Melesatnya saham BRIS ini terjadi di tengah munculnya wacana perombakan kepemilikan saham di BRIS dan masuknya investor baru. Dalam acara Global Islamic Finance Summit (GIFS) kemarin (15/2/2023), Wakil Menteri BUMN II Kartika Wirjoatmodjo menyebut bahwa kepemilikan saham publik atau free float di BRIS akan terus bertambah.
Kartika mengatakan bahwa saat ini saham publik di BSI hanya baru mencapai 9,91 persen. “Kita ingin menambah float dari yang ada saat ini,” katanya setelah acara GIFS pada Rabu (15/2/2023).

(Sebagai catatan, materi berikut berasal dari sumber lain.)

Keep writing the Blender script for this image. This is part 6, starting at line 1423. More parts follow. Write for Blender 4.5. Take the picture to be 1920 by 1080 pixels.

Dalam upayanya memperbesar porsi saham publik itu, porsi kepemilikan saham BRI dan BNI di BSI akan hilang. “Memang ada saham dari BRI dan BNI yang perlahan keluar dari BSI,” ujar Kartika.
Sementara, porsi saham PT Bank Mandiri (Persero) Tbk. (BMRI) di BSI tetap bertahan. Bank Mandiri juga menurutnya akan tetap menjadi pemegang saham pengendali dan pemerintah akan tetap memegang saham dwiwarna di BSI.
Sementara itu, seiring dengan keluarnya BRI dan BNI dari BSI, Kartika mengatakan bahwa ada peluang masuknya investor strategis. “Ini akan dilihat komposisinya di pasar, BNI dan BRI exit, siapa yang akan gantikan, dan berapa size-nya?” ujarnya.
Kartika mengatakan bahwa ada sejumlah investor potensial yang bisa masuk menggantikan BRI dan BNI di BSI. Sementara, seiring dengan target BSI untuk menjadi pemain global, maka investor asing pun mempunyai peluang besar.
“Kita terus berproses, kita ingin sebenarnya BSI jadi pemain di global ekosistem,” kata Kartika.
Berdasarkan data komposisi kepemilikan saham BRIS per 31 Januari 2023, Bank Mandiri tercatat sebagai pemilik saham pengendali dengan porsi kepemilikan 51,47 persen. Kemudian, BNI mempunyai porsi kepemilikan saham 23,24 persen, dan BRI 15,38 persen.